start
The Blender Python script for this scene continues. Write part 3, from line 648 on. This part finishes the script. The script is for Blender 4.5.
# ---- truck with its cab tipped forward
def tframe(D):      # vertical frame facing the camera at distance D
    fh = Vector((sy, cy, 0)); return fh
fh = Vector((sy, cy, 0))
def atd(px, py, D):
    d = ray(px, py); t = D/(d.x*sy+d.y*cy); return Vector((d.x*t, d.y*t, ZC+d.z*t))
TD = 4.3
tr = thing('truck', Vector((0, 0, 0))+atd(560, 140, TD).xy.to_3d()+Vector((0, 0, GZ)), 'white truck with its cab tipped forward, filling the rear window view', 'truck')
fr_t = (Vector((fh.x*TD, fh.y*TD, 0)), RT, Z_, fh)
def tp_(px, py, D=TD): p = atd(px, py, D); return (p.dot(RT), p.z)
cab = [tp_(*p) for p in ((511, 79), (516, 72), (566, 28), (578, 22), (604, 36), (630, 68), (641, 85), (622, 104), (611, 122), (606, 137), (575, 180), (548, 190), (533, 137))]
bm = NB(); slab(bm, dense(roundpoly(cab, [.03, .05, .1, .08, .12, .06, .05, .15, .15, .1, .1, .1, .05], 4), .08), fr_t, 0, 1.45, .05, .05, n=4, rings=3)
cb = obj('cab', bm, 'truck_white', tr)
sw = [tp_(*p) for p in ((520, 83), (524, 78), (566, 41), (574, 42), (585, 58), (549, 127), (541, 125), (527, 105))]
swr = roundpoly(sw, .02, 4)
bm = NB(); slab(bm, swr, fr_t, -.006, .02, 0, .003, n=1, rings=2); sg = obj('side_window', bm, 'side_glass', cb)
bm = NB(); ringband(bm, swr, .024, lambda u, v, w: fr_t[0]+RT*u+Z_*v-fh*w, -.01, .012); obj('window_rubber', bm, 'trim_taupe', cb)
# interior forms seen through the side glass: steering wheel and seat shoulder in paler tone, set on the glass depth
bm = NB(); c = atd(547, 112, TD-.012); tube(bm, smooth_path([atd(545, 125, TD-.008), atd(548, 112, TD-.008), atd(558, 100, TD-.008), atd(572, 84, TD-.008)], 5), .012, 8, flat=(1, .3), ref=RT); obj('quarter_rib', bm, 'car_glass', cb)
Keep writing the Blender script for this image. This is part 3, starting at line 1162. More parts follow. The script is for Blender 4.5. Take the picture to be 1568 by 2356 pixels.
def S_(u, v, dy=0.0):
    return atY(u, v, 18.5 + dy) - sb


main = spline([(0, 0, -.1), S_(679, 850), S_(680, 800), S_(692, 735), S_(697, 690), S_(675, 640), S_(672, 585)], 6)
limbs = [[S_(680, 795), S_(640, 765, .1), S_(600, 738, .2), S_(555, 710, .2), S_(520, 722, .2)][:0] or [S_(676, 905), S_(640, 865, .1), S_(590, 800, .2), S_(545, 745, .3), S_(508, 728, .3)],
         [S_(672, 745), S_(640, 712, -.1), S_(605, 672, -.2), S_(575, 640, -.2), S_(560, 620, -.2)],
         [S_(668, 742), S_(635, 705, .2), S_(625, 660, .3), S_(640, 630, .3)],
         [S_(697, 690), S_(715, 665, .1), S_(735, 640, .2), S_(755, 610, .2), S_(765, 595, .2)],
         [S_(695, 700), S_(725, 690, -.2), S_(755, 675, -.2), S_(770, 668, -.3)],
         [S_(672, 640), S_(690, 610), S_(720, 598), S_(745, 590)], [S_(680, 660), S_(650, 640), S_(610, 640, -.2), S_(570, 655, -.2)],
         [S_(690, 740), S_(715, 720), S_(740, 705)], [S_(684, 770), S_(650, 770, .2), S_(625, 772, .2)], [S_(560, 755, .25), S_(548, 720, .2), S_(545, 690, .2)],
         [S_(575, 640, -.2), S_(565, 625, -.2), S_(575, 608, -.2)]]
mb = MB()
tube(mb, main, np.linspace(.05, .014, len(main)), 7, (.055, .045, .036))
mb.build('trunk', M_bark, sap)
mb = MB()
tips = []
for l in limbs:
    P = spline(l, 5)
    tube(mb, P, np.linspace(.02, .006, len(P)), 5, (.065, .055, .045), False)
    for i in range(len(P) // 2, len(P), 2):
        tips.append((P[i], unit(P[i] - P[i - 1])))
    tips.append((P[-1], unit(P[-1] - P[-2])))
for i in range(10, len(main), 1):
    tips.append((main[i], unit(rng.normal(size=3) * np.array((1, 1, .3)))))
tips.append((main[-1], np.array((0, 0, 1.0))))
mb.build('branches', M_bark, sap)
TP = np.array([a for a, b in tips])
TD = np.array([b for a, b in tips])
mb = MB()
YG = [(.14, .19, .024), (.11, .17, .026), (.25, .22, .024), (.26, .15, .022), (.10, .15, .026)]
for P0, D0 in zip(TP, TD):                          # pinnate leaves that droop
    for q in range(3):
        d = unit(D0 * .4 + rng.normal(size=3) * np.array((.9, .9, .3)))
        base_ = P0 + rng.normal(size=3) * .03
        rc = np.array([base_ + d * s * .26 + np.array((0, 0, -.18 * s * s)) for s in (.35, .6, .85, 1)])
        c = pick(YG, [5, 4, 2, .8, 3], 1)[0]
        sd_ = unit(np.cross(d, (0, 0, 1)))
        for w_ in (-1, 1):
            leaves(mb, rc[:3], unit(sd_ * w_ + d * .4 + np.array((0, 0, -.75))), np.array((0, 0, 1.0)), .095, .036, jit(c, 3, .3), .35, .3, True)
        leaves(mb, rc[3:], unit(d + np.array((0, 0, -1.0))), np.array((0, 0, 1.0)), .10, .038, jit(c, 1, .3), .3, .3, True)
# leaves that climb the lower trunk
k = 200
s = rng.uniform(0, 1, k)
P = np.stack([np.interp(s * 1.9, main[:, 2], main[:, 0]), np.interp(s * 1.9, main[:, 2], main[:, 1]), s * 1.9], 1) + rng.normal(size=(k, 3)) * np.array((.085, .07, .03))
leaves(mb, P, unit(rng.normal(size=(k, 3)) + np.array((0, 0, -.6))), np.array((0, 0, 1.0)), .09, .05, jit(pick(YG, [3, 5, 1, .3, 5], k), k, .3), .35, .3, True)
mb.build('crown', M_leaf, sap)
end
== Problem requirements ==
Repeat the entries above verbatim, but only from the line that has "Keep writing the" down to the line that has "return atY(u, v, 18.5 + dy) - sb", inclusive.

== Final result ==
Keep writing the Blender script for this image. This is part 3, starting at line 1162. More parts follow. The script is for Blender 4.5. Take the picture to be 1568 by 2356 pixels.
def S_(u, v, dy=0.0):
    return atY(u, v, 18.5 + dy) - sb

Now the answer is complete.